# INPUT start

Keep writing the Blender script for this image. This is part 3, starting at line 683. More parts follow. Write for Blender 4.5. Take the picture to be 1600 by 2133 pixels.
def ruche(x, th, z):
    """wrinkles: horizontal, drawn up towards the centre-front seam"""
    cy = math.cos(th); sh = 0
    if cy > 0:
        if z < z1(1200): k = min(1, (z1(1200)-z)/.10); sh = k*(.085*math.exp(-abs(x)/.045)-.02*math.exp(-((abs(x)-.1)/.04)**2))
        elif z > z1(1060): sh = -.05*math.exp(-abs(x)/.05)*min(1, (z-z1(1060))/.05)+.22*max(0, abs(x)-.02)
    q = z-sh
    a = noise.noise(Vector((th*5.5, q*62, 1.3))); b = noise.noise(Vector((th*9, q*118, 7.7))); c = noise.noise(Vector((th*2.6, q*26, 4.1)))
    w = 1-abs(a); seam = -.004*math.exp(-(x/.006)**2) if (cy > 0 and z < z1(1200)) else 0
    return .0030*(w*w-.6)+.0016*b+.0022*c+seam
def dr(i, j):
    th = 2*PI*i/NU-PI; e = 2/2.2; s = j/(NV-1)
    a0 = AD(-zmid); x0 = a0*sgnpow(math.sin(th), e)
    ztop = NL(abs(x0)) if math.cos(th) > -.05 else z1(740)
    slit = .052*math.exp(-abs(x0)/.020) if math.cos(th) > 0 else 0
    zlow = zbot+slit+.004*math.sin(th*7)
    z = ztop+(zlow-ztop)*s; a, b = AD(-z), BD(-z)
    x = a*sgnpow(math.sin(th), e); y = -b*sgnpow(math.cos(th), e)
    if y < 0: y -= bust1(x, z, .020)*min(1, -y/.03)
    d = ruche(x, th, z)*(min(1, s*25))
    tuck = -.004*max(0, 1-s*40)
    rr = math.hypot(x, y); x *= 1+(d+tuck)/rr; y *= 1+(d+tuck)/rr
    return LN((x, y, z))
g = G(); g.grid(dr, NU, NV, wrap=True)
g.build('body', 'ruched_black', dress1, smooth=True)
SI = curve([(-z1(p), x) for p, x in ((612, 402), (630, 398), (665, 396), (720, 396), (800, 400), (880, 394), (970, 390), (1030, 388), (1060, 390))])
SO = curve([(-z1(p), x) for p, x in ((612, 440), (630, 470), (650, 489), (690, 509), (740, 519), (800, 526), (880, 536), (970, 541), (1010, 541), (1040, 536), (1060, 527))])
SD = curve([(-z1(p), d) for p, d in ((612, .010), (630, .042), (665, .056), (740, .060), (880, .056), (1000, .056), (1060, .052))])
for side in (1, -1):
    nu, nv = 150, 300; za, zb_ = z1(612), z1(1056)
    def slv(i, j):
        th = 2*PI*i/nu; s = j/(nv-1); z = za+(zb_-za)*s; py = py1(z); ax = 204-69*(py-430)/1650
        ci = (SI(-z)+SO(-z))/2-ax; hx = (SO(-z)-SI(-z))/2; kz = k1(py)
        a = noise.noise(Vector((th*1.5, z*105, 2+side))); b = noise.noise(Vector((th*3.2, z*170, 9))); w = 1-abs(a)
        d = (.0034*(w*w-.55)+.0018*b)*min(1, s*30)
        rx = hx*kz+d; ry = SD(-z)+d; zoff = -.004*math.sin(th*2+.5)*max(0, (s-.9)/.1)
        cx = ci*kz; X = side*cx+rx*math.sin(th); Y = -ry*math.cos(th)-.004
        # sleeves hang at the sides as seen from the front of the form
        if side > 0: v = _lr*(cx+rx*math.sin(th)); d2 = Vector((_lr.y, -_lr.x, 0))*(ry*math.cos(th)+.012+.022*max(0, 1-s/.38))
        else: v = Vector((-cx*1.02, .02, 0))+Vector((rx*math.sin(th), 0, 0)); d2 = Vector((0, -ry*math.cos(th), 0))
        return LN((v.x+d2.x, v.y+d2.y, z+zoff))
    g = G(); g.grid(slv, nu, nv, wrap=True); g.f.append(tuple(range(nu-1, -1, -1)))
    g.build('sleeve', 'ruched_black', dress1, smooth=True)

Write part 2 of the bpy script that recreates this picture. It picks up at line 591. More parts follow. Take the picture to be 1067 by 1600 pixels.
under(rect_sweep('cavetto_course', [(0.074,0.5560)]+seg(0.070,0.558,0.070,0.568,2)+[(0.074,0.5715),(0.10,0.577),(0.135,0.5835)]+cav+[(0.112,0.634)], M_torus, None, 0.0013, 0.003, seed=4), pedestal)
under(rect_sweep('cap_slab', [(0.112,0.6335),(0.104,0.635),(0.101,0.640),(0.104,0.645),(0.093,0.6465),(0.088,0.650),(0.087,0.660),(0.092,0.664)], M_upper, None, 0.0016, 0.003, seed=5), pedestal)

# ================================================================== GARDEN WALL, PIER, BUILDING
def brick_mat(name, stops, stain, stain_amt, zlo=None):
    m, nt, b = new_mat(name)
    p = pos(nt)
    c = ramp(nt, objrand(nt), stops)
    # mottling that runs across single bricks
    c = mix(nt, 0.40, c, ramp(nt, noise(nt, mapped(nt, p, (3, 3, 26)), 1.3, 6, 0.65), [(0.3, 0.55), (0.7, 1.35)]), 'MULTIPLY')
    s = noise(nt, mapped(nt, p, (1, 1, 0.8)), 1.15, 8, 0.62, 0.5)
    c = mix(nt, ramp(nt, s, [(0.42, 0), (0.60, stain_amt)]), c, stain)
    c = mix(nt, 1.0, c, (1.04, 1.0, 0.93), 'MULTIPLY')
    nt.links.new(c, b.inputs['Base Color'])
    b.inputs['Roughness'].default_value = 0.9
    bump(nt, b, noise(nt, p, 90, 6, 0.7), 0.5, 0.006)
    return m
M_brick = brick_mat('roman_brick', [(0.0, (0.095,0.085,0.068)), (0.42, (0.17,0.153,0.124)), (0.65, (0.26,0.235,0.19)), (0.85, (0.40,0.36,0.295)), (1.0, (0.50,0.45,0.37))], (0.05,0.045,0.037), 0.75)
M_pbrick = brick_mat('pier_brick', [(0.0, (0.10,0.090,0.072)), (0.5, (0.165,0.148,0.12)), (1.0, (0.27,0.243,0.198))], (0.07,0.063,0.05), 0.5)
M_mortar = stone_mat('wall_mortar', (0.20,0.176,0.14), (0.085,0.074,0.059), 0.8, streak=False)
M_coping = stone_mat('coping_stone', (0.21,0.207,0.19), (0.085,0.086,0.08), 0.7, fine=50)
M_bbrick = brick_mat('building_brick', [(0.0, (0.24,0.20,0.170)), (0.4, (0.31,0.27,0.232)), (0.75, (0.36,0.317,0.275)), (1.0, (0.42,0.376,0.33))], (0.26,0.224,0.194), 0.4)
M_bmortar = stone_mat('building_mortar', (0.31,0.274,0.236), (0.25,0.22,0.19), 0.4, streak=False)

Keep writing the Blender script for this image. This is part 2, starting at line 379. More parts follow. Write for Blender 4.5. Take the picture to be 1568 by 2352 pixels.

# INPUT end

**GOAL OF THE EXERCISE**
Print the whole listing again, exactly.

**TASK ANSWER**
Keep writing the Blender script for this image. This is part 3, starting at line 683. More parts follow. Write for Blender 4.5. Take the picture to be 1600 by 2133 pixels.
def ruche(x, th, z):
    """wrinkles: horizontal, drawn up towards the centre-front seam"""
    cy = math.cos(th); sh = 0
    if cy > 0:
        if z < z1(1200): k = min(1, (z1(1200)-z)/.10); sh = k*(.085*math.exp(-abs(x)/.045)-.02*math.exp(-((abs(x)-.1)/.04)**2))
        elif z > z1(1060): sh = -.05*math.exp(-abs(x)/.05)*min(1, (z-z1(1060))/.05)+.22*max(0, abs(x)-.02)
    q = z-sh
    a = noise.noise(Vector((th*5.5, q*62, 1.3))); b = noise.noise(Vector((th*9, q*118, 7.7))); c = noise.noise(Vector((th*2.6, q*26, 4.1)))
    w = 1-abs(a); seam = -.004*math.exp(-(x/.006)**2) if (cy > 0 and z < z1(1200)) else 0
    return .0030*(w*w-.6)+.0016*b+.0022*c+seam
def dr(i, j):
    th = 2*PI*i/NU-PI; e = 2/2.2; s = j/(NV-1)
    a0 = AD(-zmid); x0 = a0*sgnpow(math.sin(th), e)
    ztop = NL(abs(x0)) if math.cos(th) > -.05 else z1(740)
    slit = .052*math.exp(-abs(x0)/.020) if math.cos(th) > 0 else 0
    zlow = zbot+slit+.004*math.sin(th*7)
    z = ztop+(zlow-ztop)*s; a, b = AD(-z), BD(-z)
    x = a*sgnpow(math.sin(th), e); y = -b*sgnpow(math.cos(th), e)
    if y < 0: y -= bust1(x, z, .020)*min(1, -y/.03)
    d = ruche(x, th, z)*(min(1, s*25))
    tuck = -.004*max(0, 1-s*40)
    rr = math.hypot(x, y); x *= 1+(d+tuck)/rr; y *= 1+(d+tuck)/rr
    return LN((x, y, z))
g = G(); g.grid(dr, NU, NV, wrap=True)
g.build('body', 'ruched_black', dress1, smooth=True)
SI = curve([(-z1(p), x) for p, x in ((612, 402), (630, 398), (665, 396), (720, 396), (800, 400), (880, 394), (970, 390), (1030, 388), (1060, 390))])
SO = curve([(-z1(p), x) for p, x in ((612, 440), (630, 470), (650, 489), (690, 509), (740, 519), (800, 526), (880, 536), (970, 541), (1010, 541), (1040, 536), (1060, 527))])
SD = curve([(-z1(p), d) for p, d in ((612, .010), (630, .042), (665, .056), (740, .060), (880, .056), (1000, .056), (1060, .052))])
for side in (1, -1):
    nu, nv = 150, 300; za, zb_ = z1(612), z1(1056)
    def slv(i, j):
        th = 2*PI*i/nu; s = j/(nv-1); z = za+(zb_-za)*s; py = py1(z); ax = 204-69*(py-430)/1650
        ci = (SI(-z)+SO(-z))/2-ax; hx = (SO(-z)-SI(-z))/2; kz = k1(py)
        a = noise.noise(Vector((th*1.5, z*105, 2+side))); b = noise.noise(Vector((th*3.2, z*170, 9))); w = 1-abs(a)
        d = (.0034*(w*w-.55)+.0018*b)*min(1, s*30)
        rx = hx*kz+d; ry = SD(-z)+d; zoff = -.004*math.sin(th*2+.5)*max(0, (s-.9)/.1)
        cx = ci*kz; X = side*cx+rx*math.sin(th); Y = -ry*math.cos(th)-.004
        # sleeves hang at the sides as seen from the front of the form
        if side > 0: v = _lr*(cx+rx*math.sin(th)); d2 = Vector((_lr.y, -_lr.x, 0))*(ry*math.cos(th)+.012+.022*max(0, 1-s/.38))
        else: v = Vector((-cx*1.02, .02, 0))+Vector((rx*math.sin(th), 0, 0)); d2 = Vector((0, -ry*math.cos(th), 0))
        return LN((v.x+d2.x, v.y+d2.y, z+zoff))
    g = G(); g.grid(slv, nu, nv, wrap=True); g.f.append(tuple(range(nu-1, -1, -1)))
    g.build('sleeve', 'ruched_black', dress1, smooth=True)

Write part 2 of the bpy script that recreates this picture. It picks up at line 591. More parts follow. Take the picture to be 1067 by 1600 pixels.
under(rect_sweep('cavetto_course', [(0.074,0.5560)]+seg(0.070,0.558,0.070,0.568,2)+[(0.074,0.5715),(0.10,0.577),(0.135,0.5835)]+cav+[(0.112,0.634)], M_torus, None, 0.0013, 0.003, seed=4), pedestal)
under(rect_sweep('cap_slab', [(0.112,0.6335),(0.104,0.635),(0.101,0.640),(0.104,0.645),(0.093,0.6465),(0.088,0.650),(0.087,0.660),(0.092,0.664)], M_upper, None, 0.0016, 0.003, seed=5), pedestal)

# ================================================================== GARDEN WALL, PIER, BUILDING
def brick_mat(name, stops, stain, stain_amt, zlo=None):
    m, nt, b = new_mat(name)
    p = pos(nt)
    c = ramp(nt, objrand(nt), stops)
    # mottling that runs across single bricks
    c = mix(nt, 0.40, c, ramp(nt, noise(nt, mapped(nt, p, (3, 3, 26)), 1.3, 6, 0.65), [(0.3, 0.55), (0.7, 1.35)]), 'MULTIPLY')
    s = noise(nt, mapped(nt, p, (1, 1, 0.8)), 1.15, 8, 0.62, 0.5)
    c = mix(nt, ramp(nt, s, [(0.42, 0), (0.60, stain_amt)]), c, stain)
    c = mix(nt, 1.0, c, (1.04, 1.0, 0.93), 'MULTIPLY')
    nt.links.new(c, b.inputs['Base Color'])
    b.inputs['Roughness'].default_value = 0.9
    bump(nt, b, noise(nt, p, 90, 6, 0.7), 0.5, 0.006)
    return m
M_brick = brick_mat('roman_brick', [(0.0, (0.095,0.085,0.068)), (0.42, (0.17,0.153,0.124)), (0.65, (0.26,0.235,0.19)), (0.85, (0.40,0.36,0.295)), (1.0, (0.50,0.45,0.37))], (0.05,0.045,0.037), 0.75)
M_pbrick = brick_mat('pier_brick', [(0.0, (0.10,0.090,0.072)), (0.5, (0.165,0.148,0.12)), (1.0, (0.27,0.243,0.198))], (0.07,0.063,0.05), 0.5)
M_mortar = stone_mat('wall_mortar', (0.20,0.176,0.14), (0.085,0.074,0.059), 0.8, streak=False)
M_coping = stone_mat('coping_stone', (0.21,0.207,0.19), (0.085,0.086,0.08), 0.7, fine=50)
M_bbrick = brick_mat('building_brick', [(0.0, (0.24,0.20,0.170)), (0.4, (0.31,0.27,0.232)), (0.75, (0.36,0.317,0.275)), (1.0, (0.42,0.376,0.33))], (0.26,0.224,0.194), 0.4)
M_bmortar = stone_mat('building_mortar', (0.31,0.274,0.236), (0.25,0.22,0.19), 0.4, streak=False)

Keep writing the Blender script for this image. This is part 2, starting at line 379. More parts follow. Write for Blender 4.5. Take the picture to be 1568 by 2352 pixels.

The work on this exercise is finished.